GUINÉE : L’incertitude règne en Guinée après le renversement du président Alpha Condé
Les putschistes ont instauré un couvre-feu et la fermeture des frontières. Le président, accusé d’excès de pouvoir, est détenu depuis dimanche.

Les militaires putschistes n’avaient oublié aucun des ustensiles ni clichés, sortis en pareille circonstance pour leur première apparition sur les ondes guinéennes : bérets rouges vissés sur la tête, treillis camouflés fermement sanglés, cagoules et lunettes noires. Voilà pour la panoplie.
« Nous avons décidé après avoir pris le président, qui est actuellement avec nous (…) de dissoudre la Constitution en vigueur, de dissoudre les institutions », dont le gouvernement, a déclaré, dans une vidéo, le chef des forces spéciales, le lieutenant-colonel Mamady Doumbouya, au nom d’un « Comité national du rassemblement et du développement » (CNRD), au côté de putschistes en uniforme et en armes.
Il a également annoncé la fermeture des frontières terrestres et aériennes de ce pays d’Afrique de l’Ouest plongé depuis des mois dans une grave crise économique et politique.
Un couvre-feu annoncé sur tout le territoire
Dénonçant la « gabegie », le lieutenant-colonel Doumbouya, enveloppé dans un drapeau guinéen, a promis d’« engager une concertation nationale pour ouvrir une transition inclusive et apaisée », dans une déclaration à la télévision nationale qui a brièvement interrompu ses programmes.
Les putschistes ont également diffusé une vidéo du président Condé entre leurs mains. Ils lui demandent s’il a été maltraité et Alpha Condé, 83 ans, en jean et chemise froissée dans un canapé, refuse de leur répondre.
Le discours aux accents populistes justifiait le coup de force par la sauvegarde nécessaire de la patrie mise en danger, selon eux, par l’excès de pouvoir d’Alpha Condé. Celui-ci, président mal réélu en octobre 2020 pour un troisième mandat après s’être taillé une nouvelle constitution à sa mesure, serait détenu par les acteurs de ce putsch conduit par de jeunes officiers des forces spéciales, habituellement chargés de la lutte antiterroriste.

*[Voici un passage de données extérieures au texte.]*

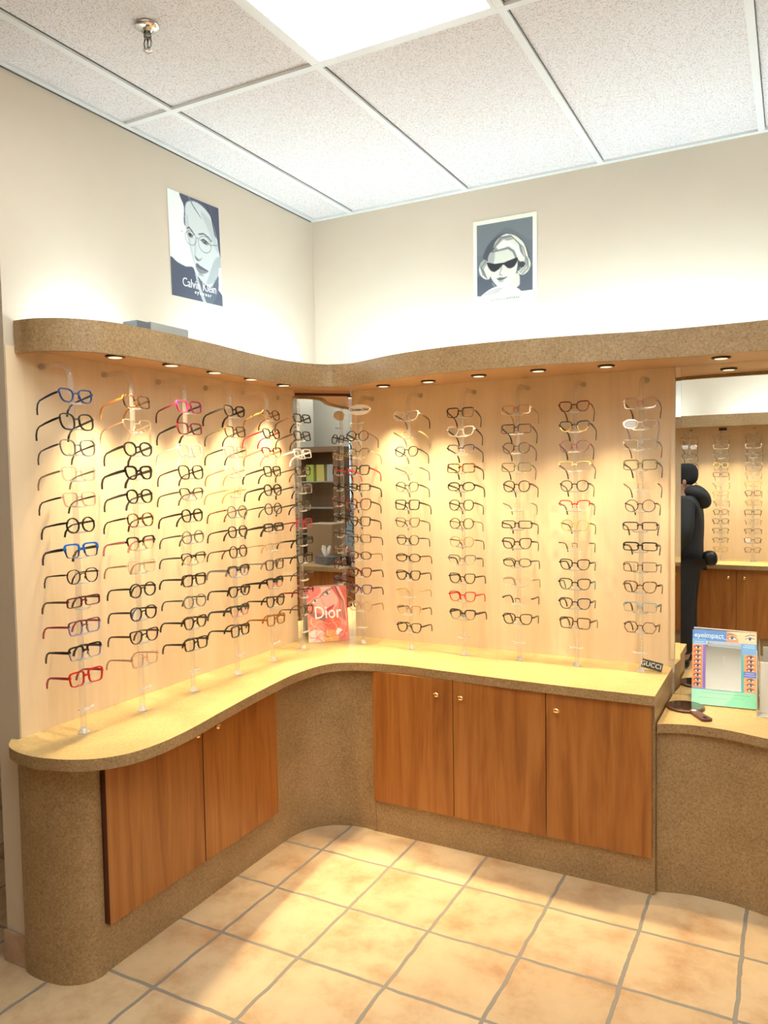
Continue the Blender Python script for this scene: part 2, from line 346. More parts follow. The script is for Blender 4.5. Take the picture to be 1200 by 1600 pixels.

Vingt-quatre heures après l’apparition soudaine et brutale de ces militaires factieux, le déroulé des événements comporte toujours ses zones d’ombre. Les habitants du centre de Conakry racontent avoir été réveillés, dimanche au petit matin, par le « tac-a-tac » d’armes automatiques crépitant aux abords de la présidence de la république guinéenne située sur la presqu’île de Kaloum, quartier d’affaires de la capitale et centre administratif de l’Etat. Ces échanges de « tirs nourris », selon des témoins, opposaient vraisemblablement les éléments de la garde présidentielle aux hommes du lieutenant-colonel Mamady Doumbouya. Celui qui a émergé à la télévision guinéenne comme le leader du groupe.

Il semblerait que les hommes de ce colosse − un ancien de la Légion étrangère française − aient assez rapidement pris le dessus. Pour ce que l’on en sait, aucune victime n’est à déplorer. A l’exception d’Alpha Condé, tombé, au sens figuré, sur le champ de bataille politique. Le président du Parlement, Amadou Damaro Camara, deuxième personnage de l’Etat, généralement décrit comme un dur au sein du régime d’Alpha Condé, aurait également été arrêté. Le sort du ministre de la défense, Mohamed Diané, autre poids lourd du pouvoir, demeurait quant à lui incertain.
« Les gens ont peur, ils se demandent quelle sera la suite et préfèrent rester en sécurité chez eux plutôt que de se frotter aux militaires »
Le vieux président, âgé de 83 ans, est apparu sur une vidéo diffusée par les putschistes, la mine défaite, vêtu d’un jean et d’une chemise froissée, assis dans un canapé. Sous la surveillance des militaires, il affichait ce regard noir et buté familier chez cet ancien opposant devenu en 2010 le premier président démocratiquement élu depuis l’indépendance (en 1958) de cette ancienne colonie française.
Quant à Alpha Condé, on sait d’après les images qu’il a été conduit en dehors du palais de Sékoutoureya, sans avoir été molesté. « Le président est avec nous. Il est dans un lieu sûr. Il a déjà vu un médecin » a affirmé Mamady Doumbouya. Pas suffisant, pour apaiser l’ONU dont le Secrétaire général Antonio Guterres a « fermement condamné la prise du pouvoir par la force », appelant à la libération immédiate du président.